Count how many lines contain the word "scene". Please give only the number.
START RECORDS FOR THIS TASK
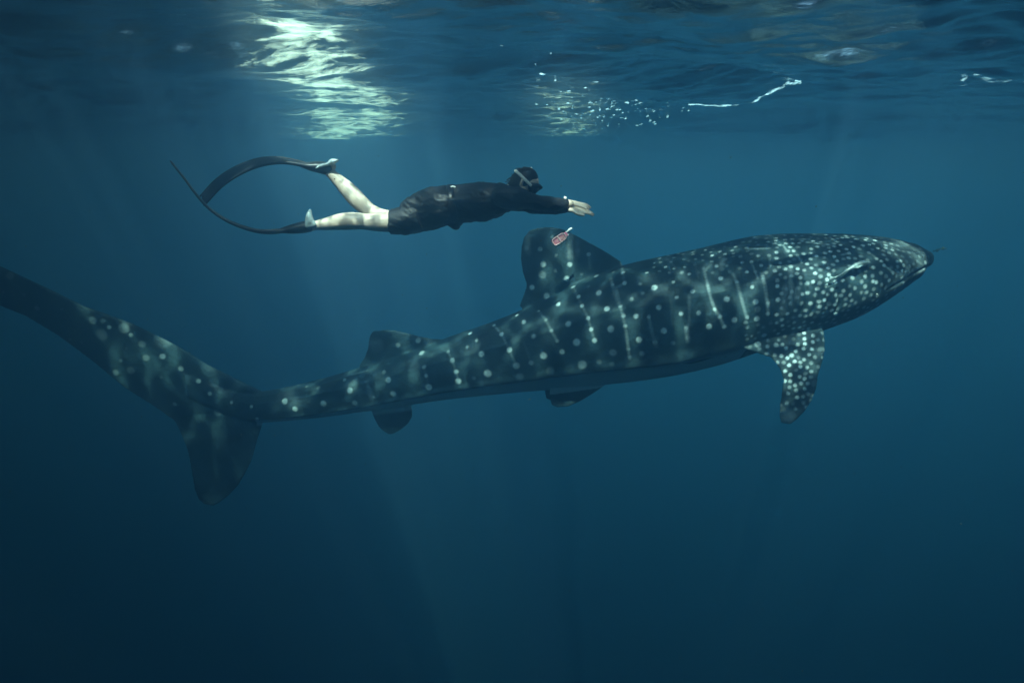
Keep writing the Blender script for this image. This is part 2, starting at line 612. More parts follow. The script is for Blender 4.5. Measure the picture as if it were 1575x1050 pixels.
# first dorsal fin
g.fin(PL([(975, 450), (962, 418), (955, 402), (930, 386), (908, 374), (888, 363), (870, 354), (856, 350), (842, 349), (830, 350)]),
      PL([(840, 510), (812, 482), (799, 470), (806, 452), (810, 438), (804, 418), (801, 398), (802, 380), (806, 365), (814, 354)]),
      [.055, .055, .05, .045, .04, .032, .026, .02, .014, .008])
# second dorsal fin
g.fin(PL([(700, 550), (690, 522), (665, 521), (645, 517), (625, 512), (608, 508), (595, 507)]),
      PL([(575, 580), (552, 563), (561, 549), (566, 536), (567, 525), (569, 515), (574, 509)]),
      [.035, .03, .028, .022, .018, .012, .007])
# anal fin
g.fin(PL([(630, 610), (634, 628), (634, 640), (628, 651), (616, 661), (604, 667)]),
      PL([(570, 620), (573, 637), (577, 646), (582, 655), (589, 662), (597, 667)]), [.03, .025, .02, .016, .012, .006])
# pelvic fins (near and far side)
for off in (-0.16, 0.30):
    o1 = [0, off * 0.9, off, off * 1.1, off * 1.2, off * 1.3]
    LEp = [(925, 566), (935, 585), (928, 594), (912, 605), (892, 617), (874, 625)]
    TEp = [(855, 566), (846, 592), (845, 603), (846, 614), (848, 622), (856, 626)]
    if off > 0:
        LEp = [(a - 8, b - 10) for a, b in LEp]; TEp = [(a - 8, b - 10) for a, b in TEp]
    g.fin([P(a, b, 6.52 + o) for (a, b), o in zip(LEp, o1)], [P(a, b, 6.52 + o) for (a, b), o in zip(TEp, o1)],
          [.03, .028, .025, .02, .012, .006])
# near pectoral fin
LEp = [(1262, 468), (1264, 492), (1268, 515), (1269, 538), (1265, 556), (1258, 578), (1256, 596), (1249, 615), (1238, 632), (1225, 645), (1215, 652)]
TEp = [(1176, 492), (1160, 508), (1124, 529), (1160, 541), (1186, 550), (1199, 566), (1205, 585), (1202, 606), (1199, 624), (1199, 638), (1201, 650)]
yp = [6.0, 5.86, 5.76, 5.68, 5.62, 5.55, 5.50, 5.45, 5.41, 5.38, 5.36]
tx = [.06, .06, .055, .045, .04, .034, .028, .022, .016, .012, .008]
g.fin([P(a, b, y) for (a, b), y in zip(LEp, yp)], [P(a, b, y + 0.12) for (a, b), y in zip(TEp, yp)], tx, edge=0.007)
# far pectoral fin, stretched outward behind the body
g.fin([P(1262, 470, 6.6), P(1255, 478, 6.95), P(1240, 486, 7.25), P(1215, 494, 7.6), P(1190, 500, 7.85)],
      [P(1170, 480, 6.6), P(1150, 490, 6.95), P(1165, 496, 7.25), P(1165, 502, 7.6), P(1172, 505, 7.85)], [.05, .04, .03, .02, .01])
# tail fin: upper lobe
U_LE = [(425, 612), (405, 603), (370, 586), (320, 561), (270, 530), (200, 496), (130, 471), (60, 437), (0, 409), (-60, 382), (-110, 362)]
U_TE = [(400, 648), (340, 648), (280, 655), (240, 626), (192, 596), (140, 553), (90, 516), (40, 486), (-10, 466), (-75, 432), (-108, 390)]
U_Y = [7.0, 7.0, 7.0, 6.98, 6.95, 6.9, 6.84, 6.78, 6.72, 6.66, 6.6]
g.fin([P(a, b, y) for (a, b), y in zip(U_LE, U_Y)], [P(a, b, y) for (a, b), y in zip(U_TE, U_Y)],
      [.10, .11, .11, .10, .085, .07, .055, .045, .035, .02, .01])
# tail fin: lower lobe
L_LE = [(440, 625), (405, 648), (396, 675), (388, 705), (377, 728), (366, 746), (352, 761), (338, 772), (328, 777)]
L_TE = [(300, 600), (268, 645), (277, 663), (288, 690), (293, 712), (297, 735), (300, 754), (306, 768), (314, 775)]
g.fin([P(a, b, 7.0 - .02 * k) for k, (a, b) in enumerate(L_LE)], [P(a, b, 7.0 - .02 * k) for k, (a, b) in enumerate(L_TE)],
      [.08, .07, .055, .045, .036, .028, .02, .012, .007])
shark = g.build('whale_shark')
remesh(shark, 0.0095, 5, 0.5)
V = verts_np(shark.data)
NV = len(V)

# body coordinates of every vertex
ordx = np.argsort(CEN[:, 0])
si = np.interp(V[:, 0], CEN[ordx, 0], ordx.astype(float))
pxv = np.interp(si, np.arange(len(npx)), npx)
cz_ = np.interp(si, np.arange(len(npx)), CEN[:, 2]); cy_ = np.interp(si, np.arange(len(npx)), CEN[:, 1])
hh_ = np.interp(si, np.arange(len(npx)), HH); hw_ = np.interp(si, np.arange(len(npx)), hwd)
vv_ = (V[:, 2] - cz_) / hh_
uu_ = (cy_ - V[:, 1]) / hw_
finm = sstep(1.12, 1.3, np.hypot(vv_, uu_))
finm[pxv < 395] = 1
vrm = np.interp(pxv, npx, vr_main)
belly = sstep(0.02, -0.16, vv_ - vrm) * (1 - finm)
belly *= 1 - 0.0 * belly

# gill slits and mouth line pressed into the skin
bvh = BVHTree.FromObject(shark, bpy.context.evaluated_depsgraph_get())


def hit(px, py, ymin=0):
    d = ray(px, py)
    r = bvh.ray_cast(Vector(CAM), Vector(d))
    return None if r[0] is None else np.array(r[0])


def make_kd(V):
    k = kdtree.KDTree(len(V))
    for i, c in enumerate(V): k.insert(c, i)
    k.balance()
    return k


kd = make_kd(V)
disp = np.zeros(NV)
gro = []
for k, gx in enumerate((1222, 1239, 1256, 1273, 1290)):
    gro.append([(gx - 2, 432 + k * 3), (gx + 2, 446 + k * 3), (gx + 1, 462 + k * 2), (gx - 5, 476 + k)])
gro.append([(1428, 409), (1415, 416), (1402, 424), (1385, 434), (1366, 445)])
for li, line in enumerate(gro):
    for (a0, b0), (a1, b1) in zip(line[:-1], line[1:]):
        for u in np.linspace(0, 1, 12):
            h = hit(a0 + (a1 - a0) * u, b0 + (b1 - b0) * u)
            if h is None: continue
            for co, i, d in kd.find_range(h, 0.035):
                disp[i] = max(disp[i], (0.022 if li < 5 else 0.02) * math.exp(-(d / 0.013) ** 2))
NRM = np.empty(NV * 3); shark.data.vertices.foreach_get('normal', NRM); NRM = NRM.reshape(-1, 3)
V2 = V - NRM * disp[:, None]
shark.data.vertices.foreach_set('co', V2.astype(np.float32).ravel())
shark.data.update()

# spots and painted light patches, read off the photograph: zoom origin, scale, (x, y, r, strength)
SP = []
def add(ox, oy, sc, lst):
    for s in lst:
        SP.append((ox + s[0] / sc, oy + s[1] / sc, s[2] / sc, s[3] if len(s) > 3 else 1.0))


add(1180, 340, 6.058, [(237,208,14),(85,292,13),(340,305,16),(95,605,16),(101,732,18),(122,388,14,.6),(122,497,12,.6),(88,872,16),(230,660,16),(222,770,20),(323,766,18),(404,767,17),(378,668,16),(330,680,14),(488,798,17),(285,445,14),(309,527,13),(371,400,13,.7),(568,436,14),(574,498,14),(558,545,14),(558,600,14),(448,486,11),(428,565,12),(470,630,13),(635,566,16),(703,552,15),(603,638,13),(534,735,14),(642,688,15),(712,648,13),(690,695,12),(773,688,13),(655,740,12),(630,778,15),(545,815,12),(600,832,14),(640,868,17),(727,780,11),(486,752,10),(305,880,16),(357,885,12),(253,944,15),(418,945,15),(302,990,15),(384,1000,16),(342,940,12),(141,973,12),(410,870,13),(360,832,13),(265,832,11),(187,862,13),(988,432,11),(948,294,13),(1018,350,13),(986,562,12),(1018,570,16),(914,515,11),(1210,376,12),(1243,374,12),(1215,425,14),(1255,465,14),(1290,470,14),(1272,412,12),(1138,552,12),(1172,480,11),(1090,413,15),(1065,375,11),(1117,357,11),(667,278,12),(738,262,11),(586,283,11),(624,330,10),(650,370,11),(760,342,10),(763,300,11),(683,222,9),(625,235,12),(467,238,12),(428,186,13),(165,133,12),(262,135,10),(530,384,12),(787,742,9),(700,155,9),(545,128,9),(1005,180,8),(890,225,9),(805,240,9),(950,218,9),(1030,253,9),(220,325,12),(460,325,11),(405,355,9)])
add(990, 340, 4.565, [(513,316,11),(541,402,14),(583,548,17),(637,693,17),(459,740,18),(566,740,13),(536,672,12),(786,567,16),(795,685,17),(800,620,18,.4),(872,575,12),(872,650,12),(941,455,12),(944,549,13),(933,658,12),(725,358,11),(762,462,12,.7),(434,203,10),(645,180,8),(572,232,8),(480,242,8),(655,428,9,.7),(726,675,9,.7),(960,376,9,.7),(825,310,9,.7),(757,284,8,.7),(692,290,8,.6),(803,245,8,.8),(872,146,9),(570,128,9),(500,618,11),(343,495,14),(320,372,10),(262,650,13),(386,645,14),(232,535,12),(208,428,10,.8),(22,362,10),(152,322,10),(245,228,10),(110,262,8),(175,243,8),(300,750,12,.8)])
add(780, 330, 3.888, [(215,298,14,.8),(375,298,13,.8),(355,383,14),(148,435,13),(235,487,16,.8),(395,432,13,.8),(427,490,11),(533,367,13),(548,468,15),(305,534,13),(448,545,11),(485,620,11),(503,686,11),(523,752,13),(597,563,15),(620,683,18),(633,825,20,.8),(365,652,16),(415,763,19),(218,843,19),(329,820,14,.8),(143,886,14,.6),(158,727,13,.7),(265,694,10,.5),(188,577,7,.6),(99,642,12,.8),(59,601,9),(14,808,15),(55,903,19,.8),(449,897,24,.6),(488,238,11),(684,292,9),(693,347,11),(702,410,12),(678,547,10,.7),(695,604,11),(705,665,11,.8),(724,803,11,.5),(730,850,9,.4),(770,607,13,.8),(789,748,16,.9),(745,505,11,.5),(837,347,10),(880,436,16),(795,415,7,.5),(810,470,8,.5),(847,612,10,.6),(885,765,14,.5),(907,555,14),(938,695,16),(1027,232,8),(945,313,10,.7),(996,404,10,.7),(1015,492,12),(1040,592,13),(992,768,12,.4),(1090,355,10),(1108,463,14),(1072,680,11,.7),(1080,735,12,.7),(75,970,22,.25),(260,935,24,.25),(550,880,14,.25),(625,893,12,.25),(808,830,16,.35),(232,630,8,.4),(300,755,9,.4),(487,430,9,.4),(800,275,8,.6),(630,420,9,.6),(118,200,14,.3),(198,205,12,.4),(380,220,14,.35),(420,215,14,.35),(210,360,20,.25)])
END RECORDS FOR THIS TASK
START RECORDS FOR THIS TASK
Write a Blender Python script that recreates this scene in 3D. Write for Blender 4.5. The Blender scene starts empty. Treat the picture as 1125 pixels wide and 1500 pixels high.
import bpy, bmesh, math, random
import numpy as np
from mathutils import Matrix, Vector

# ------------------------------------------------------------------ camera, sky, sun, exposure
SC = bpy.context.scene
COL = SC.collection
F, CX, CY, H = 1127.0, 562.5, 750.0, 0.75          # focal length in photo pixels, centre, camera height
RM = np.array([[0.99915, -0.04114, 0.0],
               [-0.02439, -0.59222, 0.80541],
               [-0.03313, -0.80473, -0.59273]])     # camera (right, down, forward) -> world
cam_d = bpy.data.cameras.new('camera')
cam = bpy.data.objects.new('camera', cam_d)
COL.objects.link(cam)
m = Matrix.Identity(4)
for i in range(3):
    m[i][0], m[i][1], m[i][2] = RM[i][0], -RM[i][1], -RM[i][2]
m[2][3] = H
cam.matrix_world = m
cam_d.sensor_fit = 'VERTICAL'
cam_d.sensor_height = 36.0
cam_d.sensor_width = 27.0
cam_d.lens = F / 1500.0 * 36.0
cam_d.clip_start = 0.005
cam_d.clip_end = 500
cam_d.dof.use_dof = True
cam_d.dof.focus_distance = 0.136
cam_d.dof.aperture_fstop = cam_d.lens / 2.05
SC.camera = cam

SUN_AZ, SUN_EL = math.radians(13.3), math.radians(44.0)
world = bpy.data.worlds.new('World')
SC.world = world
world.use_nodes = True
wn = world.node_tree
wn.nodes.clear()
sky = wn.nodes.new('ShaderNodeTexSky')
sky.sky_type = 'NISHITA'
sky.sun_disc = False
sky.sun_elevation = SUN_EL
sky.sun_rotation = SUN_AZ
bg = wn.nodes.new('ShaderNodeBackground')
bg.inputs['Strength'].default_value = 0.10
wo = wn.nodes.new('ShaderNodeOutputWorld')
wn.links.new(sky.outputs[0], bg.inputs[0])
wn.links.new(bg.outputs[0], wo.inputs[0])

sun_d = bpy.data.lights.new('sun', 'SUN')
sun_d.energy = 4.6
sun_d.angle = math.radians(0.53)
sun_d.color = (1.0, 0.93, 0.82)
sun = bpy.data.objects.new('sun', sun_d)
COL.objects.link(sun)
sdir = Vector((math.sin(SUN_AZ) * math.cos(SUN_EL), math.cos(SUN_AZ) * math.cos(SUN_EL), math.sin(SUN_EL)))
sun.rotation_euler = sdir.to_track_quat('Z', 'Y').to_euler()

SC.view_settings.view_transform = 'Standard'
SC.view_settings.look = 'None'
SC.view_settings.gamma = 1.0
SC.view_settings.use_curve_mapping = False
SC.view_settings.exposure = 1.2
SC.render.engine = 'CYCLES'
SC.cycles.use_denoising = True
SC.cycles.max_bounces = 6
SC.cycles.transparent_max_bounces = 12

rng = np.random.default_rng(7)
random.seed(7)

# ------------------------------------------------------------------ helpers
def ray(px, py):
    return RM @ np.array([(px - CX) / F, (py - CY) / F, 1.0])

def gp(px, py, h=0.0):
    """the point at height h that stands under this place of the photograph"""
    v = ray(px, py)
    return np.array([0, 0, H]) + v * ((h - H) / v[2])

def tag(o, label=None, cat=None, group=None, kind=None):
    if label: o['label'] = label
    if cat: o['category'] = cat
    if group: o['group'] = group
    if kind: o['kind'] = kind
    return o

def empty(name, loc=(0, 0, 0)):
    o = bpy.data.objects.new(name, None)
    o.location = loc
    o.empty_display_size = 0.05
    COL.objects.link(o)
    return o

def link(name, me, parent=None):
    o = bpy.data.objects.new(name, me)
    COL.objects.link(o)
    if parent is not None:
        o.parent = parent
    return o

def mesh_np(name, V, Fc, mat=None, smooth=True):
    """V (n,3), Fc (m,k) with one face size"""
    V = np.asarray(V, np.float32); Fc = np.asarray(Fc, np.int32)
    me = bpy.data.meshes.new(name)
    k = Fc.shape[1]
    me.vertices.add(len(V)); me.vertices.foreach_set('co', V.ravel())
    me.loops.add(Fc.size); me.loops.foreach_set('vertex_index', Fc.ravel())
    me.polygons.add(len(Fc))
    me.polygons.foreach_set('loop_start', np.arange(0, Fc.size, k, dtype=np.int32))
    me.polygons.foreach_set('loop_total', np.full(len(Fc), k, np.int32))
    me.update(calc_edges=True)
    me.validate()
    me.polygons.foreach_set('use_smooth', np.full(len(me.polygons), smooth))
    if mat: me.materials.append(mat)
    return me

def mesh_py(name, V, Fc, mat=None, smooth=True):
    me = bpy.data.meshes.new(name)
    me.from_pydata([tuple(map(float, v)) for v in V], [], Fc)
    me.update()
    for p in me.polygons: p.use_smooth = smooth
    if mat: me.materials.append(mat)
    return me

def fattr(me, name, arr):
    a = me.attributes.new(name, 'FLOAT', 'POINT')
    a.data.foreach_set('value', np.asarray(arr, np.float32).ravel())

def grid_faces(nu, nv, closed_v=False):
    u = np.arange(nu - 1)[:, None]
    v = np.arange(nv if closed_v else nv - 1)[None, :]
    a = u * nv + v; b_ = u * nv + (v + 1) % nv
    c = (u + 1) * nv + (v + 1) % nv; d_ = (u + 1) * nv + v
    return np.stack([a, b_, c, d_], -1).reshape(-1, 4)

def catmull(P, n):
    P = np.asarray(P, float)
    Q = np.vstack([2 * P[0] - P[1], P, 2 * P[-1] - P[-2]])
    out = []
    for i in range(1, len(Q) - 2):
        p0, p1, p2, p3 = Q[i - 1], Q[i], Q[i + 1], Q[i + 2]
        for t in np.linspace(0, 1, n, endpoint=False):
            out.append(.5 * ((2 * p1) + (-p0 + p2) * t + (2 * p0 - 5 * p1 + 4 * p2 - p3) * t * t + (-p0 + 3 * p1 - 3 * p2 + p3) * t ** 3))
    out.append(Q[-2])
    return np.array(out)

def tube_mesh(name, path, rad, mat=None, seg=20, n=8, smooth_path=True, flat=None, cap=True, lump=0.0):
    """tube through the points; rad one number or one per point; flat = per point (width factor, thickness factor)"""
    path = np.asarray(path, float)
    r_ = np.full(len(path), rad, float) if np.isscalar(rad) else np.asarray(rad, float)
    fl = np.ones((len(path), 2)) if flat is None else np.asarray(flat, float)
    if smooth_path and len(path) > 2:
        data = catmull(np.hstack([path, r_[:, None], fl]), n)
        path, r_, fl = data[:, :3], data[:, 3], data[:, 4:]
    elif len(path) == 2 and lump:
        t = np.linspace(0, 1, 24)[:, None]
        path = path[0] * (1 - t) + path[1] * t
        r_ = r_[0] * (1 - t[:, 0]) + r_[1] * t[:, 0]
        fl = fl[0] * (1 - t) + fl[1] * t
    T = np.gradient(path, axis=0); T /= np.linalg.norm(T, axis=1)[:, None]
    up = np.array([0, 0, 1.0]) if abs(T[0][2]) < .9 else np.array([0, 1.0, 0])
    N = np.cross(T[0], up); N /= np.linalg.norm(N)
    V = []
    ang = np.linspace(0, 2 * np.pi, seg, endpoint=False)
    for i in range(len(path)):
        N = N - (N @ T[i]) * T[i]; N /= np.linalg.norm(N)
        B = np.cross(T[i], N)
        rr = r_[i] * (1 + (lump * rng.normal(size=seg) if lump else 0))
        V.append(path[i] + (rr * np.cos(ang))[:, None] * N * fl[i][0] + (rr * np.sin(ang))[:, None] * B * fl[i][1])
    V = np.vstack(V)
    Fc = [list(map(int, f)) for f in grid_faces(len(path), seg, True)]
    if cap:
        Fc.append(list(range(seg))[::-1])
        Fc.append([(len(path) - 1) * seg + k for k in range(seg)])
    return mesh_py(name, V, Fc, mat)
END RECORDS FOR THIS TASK
> TASK RESPONSE
2